In western Victoria, the Age related on January 10, “vast aquifers of ancient brackish water heated up to 145 degrees” lie beneath sedimentary rock at depths between 2.4 kilometres and more than four kilometres. Just one of the exploration firms involved “believes there is enough geothermal power available within its tenements to generate up to 5000 megawatts, or almost Victoria’s entire electricity requirement. ” At these relatively shallow depths, highly specialised drilling equipment would not be necessary.

Renewables and Capitalism
Could a concerted push to develop geothermal energy provide the base-load power needed to substitute for coal-fired generating by 2020? Much of the necessary engineering capacity could be freed up if Australia’s “defence” complex were converted to useful production.
As for the on-site development… if Australia were suddenly found to be a Saudi Arabia of oil rather than of geothermal energy, would the money, equipment and skilled workers be found to rush the newly-discovered oilfields, however remote, into production within a few years? The question answers itself.

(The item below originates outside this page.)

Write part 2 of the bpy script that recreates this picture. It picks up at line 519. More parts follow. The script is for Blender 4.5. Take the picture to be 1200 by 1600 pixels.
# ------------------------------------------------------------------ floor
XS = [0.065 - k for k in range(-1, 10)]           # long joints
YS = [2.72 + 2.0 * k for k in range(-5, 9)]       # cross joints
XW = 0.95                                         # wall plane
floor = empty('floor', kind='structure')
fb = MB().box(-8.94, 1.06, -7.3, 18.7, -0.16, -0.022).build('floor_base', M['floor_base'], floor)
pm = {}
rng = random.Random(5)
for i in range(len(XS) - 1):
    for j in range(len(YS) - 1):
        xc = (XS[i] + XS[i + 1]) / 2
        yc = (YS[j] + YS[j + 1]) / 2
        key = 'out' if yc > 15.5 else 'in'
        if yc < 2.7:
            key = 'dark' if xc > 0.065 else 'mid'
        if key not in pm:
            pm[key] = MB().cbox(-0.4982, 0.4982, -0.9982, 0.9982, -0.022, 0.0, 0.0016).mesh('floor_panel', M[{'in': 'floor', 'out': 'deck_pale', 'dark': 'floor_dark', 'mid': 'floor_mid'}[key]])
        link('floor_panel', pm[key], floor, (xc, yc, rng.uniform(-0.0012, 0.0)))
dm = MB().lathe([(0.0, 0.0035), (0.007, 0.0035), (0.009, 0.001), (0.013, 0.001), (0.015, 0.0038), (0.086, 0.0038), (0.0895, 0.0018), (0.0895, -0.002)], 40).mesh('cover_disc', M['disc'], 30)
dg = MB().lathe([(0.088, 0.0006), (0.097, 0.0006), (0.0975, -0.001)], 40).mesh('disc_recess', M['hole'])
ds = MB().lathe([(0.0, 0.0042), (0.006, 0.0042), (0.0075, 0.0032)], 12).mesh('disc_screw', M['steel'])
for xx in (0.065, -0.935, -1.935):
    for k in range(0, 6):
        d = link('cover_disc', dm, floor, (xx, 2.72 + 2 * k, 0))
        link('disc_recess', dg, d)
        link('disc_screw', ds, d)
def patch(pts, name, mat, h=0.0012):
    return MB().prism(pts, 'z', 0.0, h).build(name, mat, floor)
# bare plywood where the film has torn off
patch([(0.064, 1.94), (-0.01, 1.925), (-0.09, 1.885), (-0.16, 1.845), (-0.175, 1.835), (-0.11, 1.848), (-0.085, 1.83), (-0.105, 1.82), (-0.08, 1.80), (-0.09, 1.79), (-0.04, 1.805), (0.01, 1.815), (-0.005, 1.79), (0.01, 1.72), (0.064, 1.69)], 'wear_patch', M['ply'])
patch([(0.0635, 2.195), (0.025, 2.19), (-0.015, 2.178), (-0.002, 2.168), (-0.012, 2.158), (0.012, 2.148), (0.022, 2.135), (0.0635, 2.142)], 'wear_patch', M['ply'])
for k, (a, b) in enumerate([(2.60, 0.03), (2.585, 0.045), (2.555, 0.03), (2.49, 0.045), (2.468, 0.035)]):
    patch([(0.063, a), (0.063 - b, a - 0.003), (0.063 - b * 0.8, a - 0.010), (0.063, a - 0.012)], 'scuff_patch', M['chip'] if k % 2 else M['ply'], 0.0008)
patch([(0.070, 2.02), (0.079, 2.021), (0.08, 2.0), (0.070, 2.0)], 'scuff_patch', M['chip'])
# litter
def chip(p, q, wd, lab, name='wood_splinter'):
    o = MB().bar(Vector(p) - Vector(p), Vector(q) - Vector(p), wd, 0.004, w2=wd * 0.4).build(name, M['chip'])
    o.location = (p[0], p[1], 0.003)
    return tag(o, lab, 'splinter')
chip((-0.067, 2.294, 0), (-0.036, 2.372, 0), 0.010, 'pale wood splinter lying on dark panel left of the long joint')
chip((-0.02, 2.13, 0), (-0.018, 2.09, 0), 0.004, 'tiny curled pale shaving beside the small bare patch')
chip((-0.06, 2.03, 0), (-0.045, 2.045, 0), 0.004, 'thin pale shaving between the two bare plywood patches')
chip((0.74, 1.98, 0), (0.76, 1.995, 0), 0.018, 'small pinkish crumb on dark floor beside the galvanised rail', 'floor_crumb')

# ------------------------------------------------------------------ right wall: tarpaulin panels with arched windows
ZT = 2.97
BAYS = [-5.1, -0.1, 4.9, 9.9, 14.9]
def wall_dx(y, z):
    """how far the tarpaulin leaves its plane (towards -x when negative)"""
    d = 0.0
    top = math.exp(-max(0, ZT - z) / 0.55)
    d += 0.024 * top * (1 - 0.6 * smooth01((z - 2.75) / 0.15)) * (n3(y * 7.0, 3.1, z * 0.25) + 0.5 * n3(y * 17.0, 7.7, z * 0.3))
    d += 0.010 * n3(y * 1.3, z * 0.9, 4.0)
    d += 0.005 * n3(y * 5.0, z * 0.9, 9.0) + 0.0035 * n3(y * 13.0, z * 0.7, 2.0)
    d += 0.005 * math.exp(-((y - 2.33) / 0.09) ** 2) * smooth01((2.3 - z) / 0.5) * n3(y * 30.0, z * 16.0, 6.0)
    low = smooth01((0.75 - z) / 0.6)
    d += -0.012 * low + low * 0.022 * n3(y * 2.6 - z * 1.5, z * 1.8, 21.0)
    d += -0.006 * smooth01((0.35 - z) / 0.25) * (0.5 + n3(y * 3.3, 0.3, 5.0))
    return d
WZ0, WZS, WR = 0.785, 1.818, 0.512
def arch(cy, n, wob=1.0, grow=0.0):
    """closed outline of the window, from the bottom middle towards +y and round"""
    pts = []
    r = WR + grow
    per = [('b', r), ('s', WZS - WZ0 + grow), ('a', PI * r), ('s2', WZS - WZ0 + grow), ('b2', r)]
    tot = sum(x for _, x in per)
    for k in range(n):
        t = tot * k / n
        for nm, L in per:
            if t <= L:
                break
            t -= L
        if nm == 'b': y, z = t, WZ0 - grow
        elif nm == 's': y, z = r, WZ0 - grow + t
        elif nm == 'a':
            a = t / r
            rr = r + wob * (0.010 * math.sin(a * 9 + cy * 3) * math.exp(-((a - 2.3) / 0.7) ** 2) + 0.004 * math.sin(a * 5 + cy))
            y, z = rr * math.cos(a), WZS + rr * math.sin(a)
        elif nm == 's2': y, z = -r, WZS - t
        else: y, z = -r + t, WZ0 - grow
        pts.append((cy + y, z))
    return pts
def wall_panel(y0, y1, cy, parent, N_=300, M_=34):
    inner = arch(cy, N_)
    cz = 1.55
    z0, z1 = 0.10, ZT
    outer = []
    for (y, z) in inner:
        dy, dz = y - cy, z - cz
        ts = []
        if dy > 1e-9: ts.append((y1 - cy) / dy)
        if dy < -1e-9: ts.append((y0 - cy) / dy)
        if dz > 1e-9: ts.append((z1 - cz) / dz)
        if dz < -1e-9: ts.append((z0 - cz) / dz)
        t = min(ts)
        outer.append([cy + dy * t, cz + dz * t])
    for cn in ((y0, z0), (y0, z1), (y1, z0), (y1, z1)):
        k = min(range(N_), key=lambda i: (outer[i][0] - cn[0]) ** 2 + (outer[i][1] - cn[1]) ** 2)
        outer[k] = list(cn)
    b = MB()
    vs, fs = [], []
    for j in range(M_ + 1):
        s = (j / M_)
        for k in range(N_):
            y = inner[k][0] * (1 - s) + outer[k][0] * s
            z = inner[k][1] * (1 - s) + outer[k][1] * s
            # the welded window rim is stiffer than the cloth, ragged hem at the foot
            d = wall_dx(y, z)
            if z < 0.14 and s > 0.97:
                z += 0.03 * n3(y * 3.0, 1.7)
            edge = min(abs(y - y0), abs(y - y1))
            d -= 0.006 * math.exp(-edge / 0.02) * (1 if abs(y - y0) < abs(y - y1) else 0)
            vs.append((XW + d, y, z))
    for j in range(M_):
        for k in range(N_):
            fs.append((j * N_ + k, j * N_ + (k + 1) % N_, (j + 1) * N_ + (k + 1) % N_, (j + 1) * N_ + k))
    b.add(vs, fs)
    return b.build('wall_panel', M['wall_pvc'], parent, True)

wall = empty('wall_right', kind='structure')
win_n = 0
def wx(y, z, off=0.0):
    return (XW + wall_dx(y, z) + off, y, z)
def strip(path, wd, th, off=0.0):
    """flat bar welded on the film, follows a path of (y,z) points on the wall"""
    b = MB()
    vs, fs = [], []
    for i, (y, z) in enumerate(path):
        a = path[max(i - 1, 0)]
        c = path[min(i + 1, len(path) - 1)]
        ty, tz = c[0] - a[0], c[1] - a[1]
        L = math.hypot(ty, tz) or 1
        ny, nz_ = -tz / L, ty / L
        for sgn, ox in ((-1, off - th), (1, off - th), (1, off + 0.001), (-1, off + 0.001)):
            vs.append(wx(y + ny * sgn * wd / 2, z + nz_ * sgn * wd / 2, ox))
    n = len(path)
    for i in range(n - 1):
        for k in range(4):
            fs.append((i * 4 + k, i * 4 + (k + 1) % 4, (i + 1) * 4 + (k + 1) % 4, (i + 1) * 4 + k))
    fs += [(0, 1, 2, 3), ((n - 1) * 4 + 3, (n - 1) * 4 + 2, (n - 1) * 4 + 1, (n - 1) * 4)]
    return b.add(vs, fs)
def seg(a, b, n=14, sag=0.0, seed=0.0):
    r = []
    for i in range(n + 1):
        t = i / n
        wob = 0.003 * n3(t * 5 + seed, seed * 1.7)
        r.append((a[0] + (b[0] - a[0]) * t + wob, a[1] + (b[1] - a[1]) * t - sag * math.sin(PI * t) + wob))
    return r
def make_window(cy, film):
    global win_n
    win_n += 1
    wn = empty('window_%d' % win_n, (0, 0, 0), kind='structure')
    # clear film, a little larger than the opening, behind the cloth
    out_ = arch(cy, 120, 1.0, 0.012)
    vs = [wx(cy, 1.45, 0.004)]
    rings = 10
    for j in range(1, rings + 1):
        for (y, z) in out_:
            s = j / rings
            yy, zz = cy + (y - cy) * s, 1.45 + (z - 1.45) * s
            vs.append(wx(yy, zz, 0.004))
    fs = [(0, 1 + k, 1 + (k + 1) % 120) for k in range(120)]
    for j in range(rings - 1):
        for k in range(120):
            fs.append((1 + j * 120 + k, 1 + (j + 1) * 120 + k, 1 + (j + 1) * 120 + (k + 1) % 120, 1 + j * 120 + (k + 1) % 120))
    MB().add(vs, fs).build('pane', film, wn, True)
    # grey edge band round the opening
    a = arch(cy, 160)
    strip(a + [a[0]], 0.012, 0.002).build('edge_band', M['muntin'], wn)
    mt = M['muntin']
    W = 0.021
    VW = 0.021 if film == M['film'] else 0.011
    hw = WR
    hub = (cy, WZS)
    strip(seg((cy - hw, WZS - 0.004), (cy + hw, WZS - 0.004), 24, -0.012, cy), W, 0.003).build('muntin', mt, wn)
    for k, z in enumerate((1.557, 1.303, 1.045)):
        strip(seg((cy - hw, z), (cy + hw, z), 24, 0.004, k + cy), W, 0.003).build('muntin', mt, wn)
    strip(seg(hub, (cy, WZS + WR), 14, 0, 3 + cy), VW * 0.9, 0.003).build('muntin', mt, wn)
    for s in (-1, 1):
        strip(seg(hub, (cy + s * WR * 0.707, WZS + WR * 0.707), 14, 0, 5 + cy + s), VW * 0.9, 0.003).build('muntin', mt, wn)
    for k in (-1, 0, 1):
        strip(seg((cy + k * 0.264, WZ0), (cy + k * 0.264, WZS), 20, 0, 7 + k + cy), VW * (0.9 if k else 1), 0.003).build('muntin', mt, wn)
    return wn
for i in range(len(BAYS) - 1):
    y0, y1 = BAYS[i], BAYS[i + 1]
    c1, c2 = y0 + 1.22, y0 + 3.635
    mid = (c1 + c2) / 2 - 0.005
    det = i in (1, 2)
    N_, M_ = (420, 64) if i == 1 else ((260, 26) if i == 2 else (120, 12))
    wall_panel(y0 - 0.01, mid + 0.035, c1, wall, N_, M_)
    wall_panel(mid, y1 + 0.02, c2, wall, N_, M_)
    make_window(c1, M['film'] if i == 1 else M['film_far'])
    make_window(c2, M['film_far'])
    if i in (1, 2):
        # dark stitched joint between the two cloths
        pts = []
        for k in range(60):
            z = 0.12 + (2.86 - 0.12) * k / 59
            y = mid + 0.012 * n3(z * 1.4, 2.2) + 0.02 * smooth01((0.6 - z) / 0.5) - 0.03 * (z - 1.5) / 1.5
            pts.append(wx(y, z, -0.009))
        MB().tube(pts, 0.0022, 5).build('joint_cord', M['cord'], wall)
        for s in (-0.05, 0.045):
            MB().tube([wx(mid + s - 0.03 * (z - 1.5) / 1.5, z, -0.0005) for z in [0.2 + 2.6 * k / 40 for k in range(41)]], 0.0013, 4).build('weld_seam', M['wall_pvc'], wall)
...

Oil, of course, is in relative shortage, commanding handsome prices and good profits even during a recession. Meanwhile, cheap coal means that Australia already has plenty of electricity, much of it at prices HDR geothermal would not quickly match.

To wholeheartedly embrace geothermal power, Australian capitalism would need a profit signal pointing unmistakeably toward producing and using renewable energy. The signal at present is very different. Switching to renewables would mean junking coal-fired generating assets worth billions of dollars, while these assets were still bringing good returns. The effect would be to raise costs and cut profits across broad areas of Australian business.

That is not to say that coal should remain king, or that switching to renewables should not be an urgent national priority. What it does show is that capitalism, with its tunnel-vision concentration on private profit, is not the system to bring about the changes needed to avert civilisation- ending environmental catastrophe.